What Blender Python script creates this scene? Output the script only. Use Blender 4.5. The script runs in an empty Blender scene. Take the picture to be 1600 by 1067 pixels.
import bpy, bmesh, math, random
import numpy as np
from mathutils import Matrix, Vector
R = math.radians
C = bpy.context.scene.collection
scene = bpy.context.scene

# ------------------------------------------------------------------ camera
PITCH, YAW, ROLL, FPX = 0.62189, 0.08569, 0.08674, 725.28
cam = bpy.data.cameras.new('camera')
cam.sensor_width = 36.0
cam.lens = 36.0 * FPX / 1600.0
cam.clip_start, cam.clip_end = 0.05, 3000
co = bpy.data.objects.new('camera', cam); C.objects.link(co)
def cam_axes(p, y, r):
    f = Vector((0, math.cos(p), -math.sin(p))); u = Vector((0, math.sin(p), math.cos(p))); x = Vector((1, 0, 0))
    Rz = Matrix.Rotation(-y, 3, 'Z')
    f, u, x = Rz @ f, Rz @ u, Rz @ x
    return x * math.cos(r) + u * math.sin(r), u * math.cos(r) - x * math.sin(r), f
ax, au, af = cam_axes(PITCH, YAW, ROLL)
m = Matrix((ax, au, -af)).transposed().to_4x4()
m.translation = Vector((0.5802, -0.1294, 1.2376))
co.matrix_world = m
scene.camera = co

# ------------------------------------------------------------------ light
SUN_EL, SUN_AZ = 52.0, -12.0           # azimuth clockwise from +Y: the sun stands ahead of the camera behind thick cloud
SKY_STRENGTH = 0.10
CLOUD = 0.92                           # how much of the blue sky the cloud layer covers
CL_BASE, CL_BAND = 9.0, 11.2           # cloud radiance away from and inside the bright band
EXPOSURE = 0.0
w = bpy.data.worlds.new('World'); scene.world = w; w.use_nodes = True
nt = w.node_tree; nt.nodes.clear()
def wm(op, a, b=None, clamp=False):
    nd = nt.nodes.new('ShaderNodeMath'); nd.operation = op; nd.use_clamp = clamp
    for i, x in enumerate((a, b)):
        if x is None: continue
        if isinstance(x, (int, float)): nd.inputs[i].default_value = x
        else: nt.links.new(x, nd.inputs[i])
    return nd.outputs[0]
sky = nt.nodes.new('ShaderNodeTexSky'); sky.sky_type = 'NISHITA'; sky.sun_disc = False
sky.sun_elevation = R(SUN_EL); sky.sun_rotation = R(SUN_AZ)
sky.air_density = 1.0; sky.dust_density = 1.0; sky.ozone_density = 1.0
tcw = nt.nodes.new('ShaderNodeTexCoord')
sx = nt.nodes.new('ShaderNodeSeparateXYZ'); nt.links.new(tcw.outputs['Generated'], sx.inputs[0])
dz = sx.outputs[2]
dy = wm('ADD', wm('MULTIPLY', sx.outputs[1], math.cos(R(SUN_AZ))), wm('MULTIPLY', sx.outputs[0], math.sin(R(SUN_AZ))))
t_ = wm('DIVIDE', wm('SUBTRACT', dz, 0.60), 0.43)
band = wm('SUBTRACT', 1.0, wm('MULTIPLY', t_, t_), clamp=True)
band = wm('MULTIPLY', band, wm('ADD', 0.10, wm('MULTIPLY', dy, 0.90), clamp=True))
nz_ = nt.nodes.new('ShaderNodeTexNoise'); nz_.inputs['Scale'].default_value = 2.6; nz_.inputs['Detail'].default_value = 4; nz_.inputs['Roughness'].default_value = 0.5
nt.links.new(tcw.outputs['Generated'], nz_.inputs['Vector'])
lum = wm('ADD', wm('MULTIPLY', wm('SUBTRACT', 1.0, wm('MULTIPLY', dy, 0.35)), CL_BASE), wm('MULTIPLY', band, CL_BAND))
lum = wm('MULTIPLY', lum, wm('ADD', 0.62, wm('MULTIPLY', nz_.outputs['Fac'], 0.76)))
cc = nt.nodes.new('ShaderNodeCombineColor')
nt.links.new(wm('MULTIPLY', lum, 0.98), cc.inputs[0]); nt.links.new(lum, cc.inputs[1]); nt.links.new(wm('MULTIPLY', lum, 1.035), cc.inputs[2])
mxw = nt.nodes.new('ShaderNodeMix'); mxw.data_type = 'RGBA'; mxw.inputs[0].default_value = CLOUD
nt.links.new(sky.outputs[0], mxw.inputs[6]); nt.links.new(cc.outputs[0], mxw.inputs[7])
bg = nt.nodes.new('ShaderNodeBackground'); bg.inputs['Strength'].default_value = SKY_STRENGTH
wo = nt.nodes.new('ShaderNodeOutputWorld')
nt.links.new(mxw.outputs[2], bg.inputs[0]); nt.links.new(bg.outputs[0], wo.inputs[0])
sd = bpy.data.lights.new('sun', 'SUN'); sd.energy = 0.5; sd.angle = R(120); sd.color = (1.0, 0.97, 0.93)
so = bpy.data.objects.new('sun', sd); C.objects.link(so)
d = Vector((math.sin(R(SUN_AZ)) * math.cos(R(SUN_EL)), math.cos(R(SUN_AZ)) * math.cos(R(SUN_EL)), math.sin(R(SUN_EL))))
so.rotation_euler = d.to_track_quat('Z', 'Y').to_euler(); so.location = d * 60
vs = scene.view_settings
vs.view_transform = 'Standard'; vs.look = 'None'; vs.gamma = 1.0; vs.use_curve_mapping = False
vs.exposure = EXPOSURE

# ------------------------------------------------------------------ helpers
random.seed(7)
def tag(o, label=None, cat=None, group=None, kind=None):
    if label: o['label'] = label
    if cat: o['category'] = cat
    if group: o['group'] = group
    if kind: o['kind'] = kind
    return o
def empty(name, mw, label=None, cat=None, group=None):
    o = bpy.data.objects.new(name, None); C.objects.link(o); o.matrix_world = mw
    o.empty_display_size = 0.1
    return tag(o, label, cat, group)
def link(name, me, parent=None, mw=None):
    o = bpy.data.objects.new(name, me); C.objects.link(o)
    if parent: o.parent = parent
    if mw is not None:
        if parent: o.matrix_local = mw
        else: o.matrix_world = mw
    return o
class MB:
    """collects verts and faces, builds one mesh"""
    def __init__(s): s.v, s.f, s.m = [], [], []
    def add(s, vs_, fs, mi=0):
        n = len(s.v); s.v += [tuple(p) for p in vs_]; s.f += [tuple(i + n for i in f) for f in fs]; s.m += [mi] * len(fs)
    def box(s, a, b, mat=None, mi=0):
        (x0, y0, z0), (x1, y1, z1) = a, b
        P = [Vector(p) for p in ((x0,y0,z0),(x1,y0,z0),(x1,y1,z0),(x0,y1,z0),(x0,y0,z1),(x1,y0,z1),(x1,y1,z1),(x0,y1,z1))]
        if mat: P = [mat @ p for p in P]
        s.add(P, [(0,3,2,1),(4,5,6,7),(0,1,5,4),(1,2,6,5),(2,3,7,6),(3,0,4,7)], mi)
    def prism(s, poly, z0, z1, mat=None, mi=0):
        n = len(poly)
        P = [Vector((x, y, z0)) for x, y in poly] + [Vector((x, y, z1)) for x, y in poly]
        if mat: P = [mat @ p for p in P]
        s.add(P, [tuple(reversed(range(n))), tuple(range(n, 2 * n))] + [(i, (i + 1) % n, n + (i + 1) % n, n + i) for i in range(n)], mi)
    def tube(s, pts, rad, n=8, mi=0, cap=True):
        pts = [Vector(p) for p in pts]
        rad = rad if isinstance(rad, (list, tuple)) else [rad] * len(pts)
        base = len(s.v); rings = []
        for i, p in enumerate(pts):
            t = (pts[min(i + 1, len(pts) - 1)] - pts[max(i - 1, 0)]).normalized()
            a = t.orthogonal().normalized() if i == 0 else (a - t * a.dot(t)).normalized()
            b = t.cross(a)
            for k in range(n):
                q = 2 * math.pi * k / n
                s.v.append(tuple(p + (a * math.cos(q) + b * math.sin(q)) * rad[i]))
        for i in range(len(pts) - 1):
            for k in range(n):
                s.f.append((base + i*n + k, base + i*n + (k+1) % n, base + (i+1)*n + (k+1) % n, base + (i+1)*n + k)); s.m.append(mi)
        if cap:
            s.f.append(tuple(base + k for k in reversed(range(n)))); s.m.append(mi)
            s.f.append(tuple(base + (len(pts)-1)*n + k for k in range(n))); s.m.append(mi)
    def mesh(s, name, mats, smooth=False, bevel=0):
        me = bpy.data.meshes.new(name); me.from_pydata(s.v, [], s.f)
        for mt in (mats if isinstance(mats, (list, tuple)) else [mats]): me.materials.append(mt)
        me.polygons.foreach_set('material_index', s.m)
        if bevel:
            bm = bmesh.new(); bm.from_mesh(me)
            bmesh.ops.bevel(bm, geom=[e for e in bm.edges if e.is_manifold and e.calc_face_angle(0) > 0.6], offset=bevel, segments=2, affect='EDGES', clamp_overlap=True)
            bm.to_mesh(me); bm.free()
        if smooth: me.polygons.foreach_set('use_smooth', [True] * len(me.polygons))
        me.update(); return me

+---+

### Problem to work on
Write out exactly the lines from the start of the material through the line with "scene = bpy.context.scene". No other output is expected.

### Result for this task
What Blender Python script creates this scene? Output the script only. Use Blender 4.5. The script runs in an empty Blender scene. Take the picture to be 1600 by 1067 pixels.
import bpy, bmesh, math, random
import numpy as np
from mathutils import Matrix, Vector
R = math.radians
C = bpy.context.scene.collection
scene = bpy.context.scene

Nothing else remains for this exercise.